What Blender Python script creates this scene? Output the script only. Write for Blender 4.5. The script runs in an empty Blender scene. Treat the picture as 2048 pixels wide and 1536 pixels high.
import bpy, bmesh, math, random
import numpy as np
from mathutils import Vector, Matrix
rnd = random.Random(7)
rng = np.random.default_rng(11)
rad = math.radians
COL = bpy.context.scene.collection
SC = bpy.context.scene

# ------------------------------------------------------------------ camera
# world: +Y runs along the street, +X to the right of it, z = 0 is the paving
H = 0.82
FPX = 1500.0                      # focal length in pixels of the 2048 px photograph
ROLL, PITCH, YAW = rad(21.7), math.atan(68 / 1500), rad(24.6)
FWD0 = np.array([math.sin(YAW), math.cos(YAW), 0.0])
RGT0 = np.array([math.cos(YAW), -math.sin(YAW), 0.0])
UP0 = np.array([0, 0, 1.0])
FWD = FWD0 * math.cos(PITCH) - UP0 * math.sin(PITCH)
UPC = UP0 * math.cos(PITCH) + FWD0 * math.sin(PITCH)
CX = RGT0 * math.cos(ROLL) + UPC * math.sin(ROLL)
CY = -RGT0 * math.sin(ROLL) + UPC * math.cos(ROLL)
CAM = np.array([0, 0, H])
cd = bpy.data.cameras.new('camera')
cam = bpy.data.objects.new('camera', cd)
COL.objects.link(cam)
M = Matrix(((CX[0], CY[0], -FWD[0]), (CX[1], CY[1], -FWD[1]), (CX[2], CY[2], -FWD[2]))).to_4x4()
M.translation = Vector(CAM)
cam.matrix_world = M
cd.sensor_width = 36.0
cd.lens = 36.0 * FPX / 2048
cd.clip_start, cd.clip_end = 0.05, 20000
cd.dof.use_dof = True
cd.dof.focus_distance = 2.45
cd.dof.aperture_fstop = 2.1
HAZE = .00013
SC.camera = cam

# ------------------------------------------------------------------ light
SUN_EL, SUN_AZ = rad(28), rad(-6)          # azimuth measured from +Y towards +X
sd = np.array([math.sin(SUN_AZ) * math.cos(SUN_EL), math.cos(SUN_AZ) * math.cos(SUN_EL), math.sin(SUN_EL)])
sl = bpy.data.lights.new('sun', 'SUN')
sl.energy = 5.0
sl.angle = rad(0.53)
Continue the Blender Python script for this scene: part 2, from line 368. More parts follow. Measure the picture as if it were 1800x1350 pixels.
§
[THE TASK] Go back to the listing above and please repeat it exactly.

[PROBLEM SOLUTION]
What Blender Python script creates this scene? Output the script only. Write for Blender 4.5. The script runs in an empty Blender scene. Treat the picture as 2048 pixels wide and 1536 pixels high.
import bpy, bmesh, math, random
import numpy as np
from mathutils import Vector, Matrix
rnd = random.Random(7)
rng = np.random.default_rng(11)
rad = math.radians
COL = bpy.context.scene.collection
SC = bpy.context.scene

# ------------------------------------------------------------------ camera
# world: +Y runs along the street, +X to the right of it, z = 0 is the paving
H = 0.82
FPX = 1500.0                      # focal length in pixels of the 2048 px photograph
ROLL, PITCH, YAW = rad(21.7), math.atan(68 / 1500), rad(24.6)
FWD0 = np.array([math.sin(YAW), math.cos(YAW), 0.0])
RGT0 = np.array([math.cos(YAW), -math.sin(YAW), 0.0])
UP0 = np.array([0, 0, 1.0])
FWD = FWD0 * math.cos(PITCH) - UP0 * math.sin(PITCH)
UPC = UP0 * math.cos(PITCH) + FWD0 * math.sin(PITCH)
CX = RGT0 * math.cos(ROLL) + UPC * math.sin(ROLL)
CY = -RGT0 * math.sin(ROLL) + UPC * math.cos(ROLL)
CAM = np.array([0, 0, H])
cd = bpy.data.cameras.new('camera')
cam = bpy.data.objects.new('camera', cd)
COL.objects.link(cam)
M = Matrix(((CX[0], CY[0], -FWD[0]), (CX[1], CY[1], -FWD[1]), (CX[2], CY[2], -FWD[2]))).to_4x4()
M.translation = Vector(CAM)
cam.matrix_world = M
cd.sensor_width = 36.0
cd.lens = 36.0 * FPX / 2048
cd.clip_start, cd.clip_end = 0.05, 20000
cd.dof.use_dof = True
cd.dof.focus_distance = 2.45
cd.dof.aperture_fstop = 2.1
HAZE = .00013
SC.camera = cam

# ------------------------------------------------------------------ light
SUN_EL, SUN_AZ = rad(28), rad(-6)          # azimuth measured from +Y towards +X
sd = np.array([math.sin(SUN_AZ) * math.cos(SUN_EL), math.cos(SUN_AZ) * math.cos(SUN_EL), math.sin(SUN_EL)])
sl = bpy.data.lights.new('sun', 'SUN')
sl.energy = 5.0
sl.angle = rad(0.53)
Continue the Blender Python script for this scene: part 2, from line 368. More parts follow. Measure the picture as if it were 1800x1350 pixels.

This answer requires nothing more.